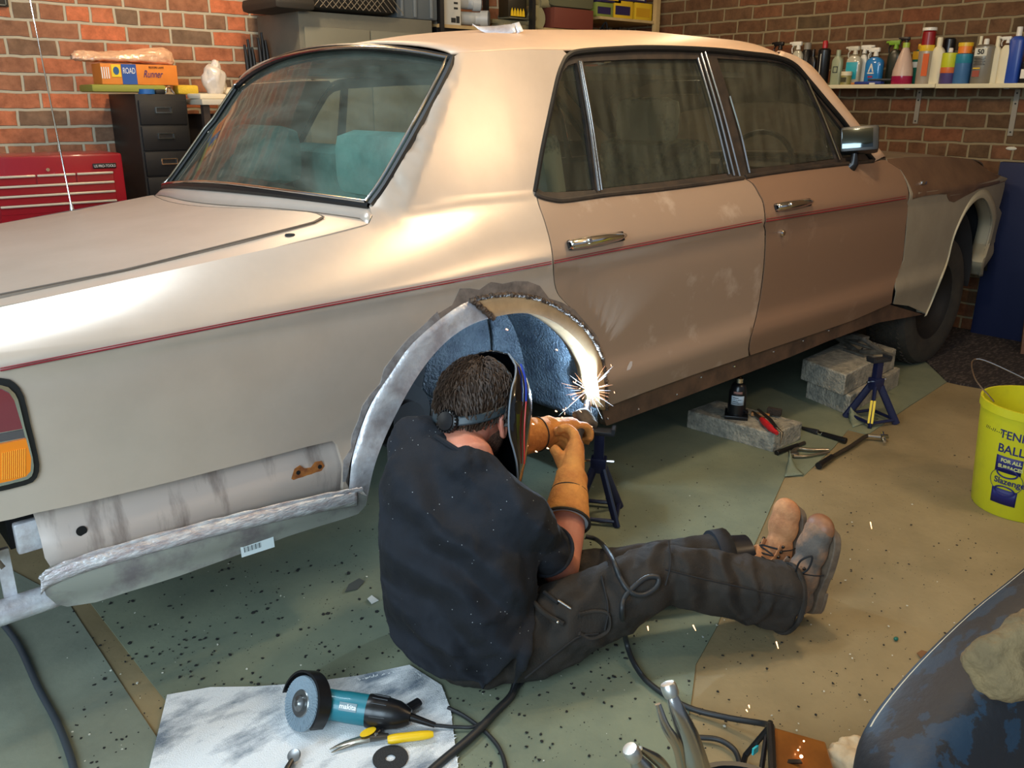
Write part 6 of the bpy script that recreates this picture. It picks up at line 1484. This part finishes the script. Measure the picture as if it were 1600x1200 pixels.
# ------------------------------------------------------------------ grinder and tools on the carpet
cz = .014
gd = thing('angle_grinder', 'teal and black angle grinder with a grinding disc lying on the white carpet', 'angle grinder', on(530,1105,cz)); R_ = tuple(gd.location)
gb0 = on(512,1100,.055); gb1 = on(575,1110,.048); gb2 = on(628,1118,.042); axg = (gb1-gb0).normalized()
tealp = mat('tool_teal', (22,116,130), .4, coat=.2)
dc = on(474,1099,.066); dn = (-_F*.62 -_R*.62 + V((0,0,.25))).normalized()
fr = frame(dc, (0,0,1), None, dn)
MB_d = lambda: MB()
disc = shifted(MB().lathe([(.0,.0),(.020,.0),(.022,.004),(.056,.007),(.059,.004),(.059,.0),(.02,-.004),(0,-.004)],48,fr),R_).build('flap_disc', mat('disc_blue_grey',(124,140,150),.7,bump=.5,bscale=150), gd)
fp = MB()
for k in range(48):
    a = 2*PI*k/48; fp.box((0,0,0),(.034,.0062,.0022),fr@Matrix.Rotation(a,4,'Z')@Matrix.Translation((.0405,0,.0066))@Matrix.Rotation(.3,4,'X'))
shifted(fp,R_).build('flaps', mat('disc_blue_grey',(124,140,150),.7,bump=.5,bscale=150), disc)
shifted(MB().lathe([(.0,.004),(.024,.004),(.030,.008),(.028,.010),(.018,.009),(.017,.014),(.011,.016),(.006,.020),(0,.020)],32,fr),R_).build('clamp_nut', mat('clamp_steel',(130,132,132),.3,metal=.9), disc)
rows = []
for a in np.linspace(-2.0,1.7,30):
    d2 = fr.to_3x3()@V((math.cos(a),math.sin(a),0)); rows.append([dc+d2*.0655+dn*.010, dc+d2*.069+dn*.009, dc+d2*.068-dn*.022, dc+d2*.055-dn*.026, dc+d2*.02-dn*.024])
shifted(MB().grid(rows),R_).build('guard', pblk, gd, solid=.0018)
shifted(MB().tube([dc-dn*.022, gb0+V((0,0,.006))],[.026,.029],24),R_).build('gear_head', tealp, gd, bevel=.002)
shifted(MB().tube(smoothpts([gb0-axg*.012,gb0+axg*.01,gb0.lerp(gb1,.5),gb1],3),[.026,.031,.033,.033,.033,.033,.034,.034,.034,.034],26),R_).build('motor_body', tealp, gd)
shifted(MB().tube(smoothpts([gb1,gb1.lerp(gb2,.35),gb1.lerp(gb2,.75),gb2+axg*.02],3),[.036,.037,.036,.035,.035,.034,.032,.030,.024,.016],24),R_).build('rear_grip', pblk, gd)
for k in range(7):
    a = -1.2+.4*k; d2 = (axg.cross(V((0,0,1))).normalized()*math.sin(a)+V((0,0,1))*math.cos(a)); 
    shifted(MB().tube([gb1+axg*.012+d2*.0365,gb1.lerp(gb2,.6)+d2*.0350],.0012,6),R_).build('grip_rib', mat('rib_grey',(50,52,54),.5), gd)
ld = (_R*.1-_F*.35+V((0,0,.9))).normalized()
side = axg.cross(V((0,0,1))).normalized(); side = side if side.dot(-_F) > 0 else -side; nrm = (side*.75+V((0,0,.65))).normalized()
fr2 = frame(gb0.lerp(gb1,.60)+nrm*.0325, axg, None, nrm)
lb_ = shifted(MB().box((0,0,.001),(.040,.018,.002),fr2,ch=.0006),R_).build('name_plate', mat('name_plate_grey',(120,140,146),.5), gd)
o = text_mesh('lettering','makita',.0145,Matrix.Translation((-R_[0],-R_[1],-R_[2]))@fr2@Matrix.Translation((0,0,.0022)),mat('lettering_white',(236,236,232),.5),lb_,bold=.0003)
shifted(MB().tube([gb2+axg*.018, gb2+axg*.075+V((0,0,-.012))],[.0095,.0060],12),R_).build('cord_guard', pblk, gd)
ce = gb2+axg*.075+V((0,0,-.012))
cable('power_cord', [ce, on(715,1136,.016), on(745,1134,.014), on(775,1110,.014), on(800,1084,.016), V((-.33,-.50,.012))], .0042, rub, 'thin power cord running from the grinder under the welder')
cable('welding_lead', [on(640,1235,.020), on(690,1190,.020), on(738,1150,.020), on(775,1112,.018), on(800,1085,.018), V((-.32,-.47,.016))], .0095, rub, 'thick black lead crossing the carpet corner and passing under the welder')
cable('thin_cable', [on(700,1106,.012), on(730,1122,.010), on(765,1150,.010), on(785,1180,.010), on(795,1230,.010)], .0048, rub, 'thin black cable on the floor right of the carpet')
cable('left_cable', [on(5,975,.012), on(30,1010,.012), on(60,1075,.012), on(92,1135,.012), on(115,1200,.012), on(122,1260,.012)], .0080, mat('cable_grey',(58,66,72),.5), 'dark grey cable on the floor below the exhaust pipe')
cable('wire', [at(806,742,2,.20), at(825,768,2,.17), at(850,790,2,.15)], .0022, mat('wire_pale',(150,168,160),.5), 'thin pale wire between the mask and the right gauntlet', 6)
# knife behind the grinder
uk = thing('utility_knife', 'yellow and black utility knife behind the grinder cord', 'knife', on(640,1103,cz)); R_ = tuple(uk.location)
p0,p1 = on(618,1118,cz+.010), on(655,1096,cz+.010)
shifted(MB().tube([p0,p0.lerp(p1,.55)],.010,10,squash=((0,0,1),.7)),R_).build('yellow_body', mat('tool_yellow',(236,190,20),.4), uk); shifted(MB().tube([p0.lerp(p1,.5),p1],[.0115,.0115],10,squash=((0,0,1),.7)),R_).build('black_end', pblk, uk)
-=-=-
- [WHAT TO DO] Print out the material word for word, omitting the pictures.

- [EXPECTED ANSWER]
Write part 6 of the bpy script that recreates this picture. It picks up at line 1484. This part finishes the script. Measure the picture as if it were 1600x1200 pixels.
# ------------------------------------------------------------------ grinder and tools on the carpet
cz = .014
gd = thing('angle_grinder', 'teal and black angle grinder with a grinding disc lying on the white carpet', 'angle grinder', on(530,1105,cz)); R_ = tuple(gd.location)
gb0 = on(512,1100,.055); gb1 = on(575,1110,.048); gb2 = on(628,1118,.042); axg = (gb1-gb0).normalized()
tealp = mat('tool_teal', (22,116,130), .4, coat=.2)
dc = on(474,1099,.066); dn = (-_F*.62 -_R*.62 + V((0,0,.25))).normalized()
fr = frame(dc, (0,0,1), None, dn)
MB_d = lambda: MB()
disc = shifted(MB().lathe([(.0,.0),(.020,.0),(.022,.004),(.056,.007),(.059,.004),(.059,.0),(.02,-.004),(0,-.004)],48,fr),R_).build('flap_disc', mat('disc_blue_grey',(124,140,150),.7,bump=.5,bscale=150), gd)
fp = MB()
for k in range(48):
    a = 2*PI*k/48; fp.box((0,0,0),(.034,.0062,.0022),fr@Matrix.Rotation(a,4,'Z')@Matrix.Translation((.0405,0,.0066))@Matrix.Rotation(.3,4,'X'))
shifted(fp,R_).build('flaps', mat('disc_blue_grey',(124,140,150),.7,bump=.5,bscale=150), disc)
shifted(MB().lathe([(.0,.004),(.024,.004),(.030,.008),(.028,.010),(.018,.009),(.017,.014),(.011,.016),(.006,.020),(0,.020)],32,fr),R_).build('clamp_nut', mat('clamp_steel',(130,132,132),.3,metal=.9), disc)
rows = []
for a in np.linspace(-2.0,1.7,30):
    d2 = fr.to_3x3()@V((math.cos(a),math.sin(a),0)); rows.append([dc+d2*.0655+dn*.010, dc+d2*.069+dn*.009, dc+d2*.068-dn*.022, dc+d2*.055-dn*.026, dc+d2*.02-dn*.024])
shifted(MB().grid(rows),R_).build('guard', pblk, gd, solid=.0018)
shifted(MB().tube([dc-dn*.022, gb0+V((0,0,.006))],[.026,.029],24),R_).build('gear_head', tealp, gd, bevel=.002)
shifted(MB().tube(smoothpts([gb0-axg*.012,gb0+axg*.01,gb0.lerp(gb1,.5),gb1],3),[.026,.031,.033,.033,.033,.033,.034,.034,.034,.034],26),R_).build('motor_body', tealp, gd)
shifted(MB().tube(smoothpts([gb1,gb1.lerp(gb2,.35),gb1.lerp(gb2,.75),gb2+axg*.02],3),[.036,.037,.036,.035,.035,.034,.032,.030,.024,.016],24),R_).build('rear_grip', pblk, gd)
for k in range(7):
    a = -1.2+.4*k; d2 = (axg.cross(V((0,0,1))).normalized()*math.sin(a)+V((0,0,1))*math.cos(a)); 
    shifted(MB().tube([gb1+axg*.012+d2*.0365,gb1.lerp(gb2,.6)+d2*.0350],.0012,6),R_).build('grip_rib', mat('rib_grey',(50,52,54),.5), gd)
ld = (_R*.1-_F*.35+V((0,0,.9))).normalized()
side = axg.cross(V((0,0,1))).normalized(); side = side if side.dot(-_F) > 0 else -side; nrm = (side*.75+V((0,0,.65))).normalized()
fr2 = frame(gb0.lerp(gb1,.60)+nrm*.0325, axg, None, nrm)
lb_ = shifted(MB().box((0,0,.001),(.040,.018,.002),fr2,ch=.0006),R_).build('name_plate', mat('name_plate_grey',(120,140,146),.5), gd)
o = text_mesh('lettering','makita',.0145,Matrix.Translation((-R_[0],-R_[1],-R_[2]))@fr2@Matrix.Translation((0,0,.0022)),mat('lettering_white',(236,236,232),.5),lb_,bold=.0003)
shifted(MB().tube([gb2+axg*.018, gb2+axg*.075+V((0,0,-.012))],[.0095,.0060],12),R_).build('cord_guard', pblk, gd)
ce = gb2+axg*.075+V((0,0,-.012))
cable('power_cord', [ce, on(715,1136,.016), on(745,1134,.014), on(775,1110,.014), on(800,1084,.016), V((-.33,-.50,.012))], .0042, rub, 'thin power cord running from the grinder under the welder')
cable('welding_lead', [on(640,1235,.020), on(690,1190,.020), on(738,1150,.020), on(775,1112,.018), on(800,1085,.018), V((-.32,-.47,.016))], .0095, rub, 'thick black lead crossing the carpet corner and passing under the welder')
cable('thin_cable', [on(700,1106,.012), on(730,1122,.010), on(765,1150,.010), on(785,1180,.010), on(795,1230,.010)], .0048, rub, 'thin black cable on the floor right of the carpet')
cable('left_cable', [on(5,975,.012), on(30,1010,.012), on(60,1075,.012), on(92,1135,.012), on(115,1200,.012), on(122,1260,.012)], .0080, mat('cable_grey',(58,66,72),.5), 'dark grey cable on the floor below the exhaust pipe')
cable('wire', [at(806,742,2,.20), at(825,768,2,.17), at(850,790,2,.15)], .0022, mat('wire_pale',(150,168,160),.5), 'thin pale wire between the mask and the right gauntlet', 6)
# knife behind the grinder
uk = thing('utility_knife', 'yellow and black utility knife behind the grinder cord', 'knife', on(640,1103,cz)); R_ = tuple(uk.location)
p0,p1 = on(618,1118,cz+.010), on(655,1096,cz+.010)
shifted(MB().tube([p0,p0.lerp(p1,.55)],.010,10,squash=((0,0,1),.7)),R_).build('yellow_body', mat('tool_yellow',(236,190,20),.4), uk); shifted(MB().tube([p0.lerp(p1,.5),p1],[.0115,.0115],10,squash=((0,0,1),.7)),R_).build('black_end', pblk, uk)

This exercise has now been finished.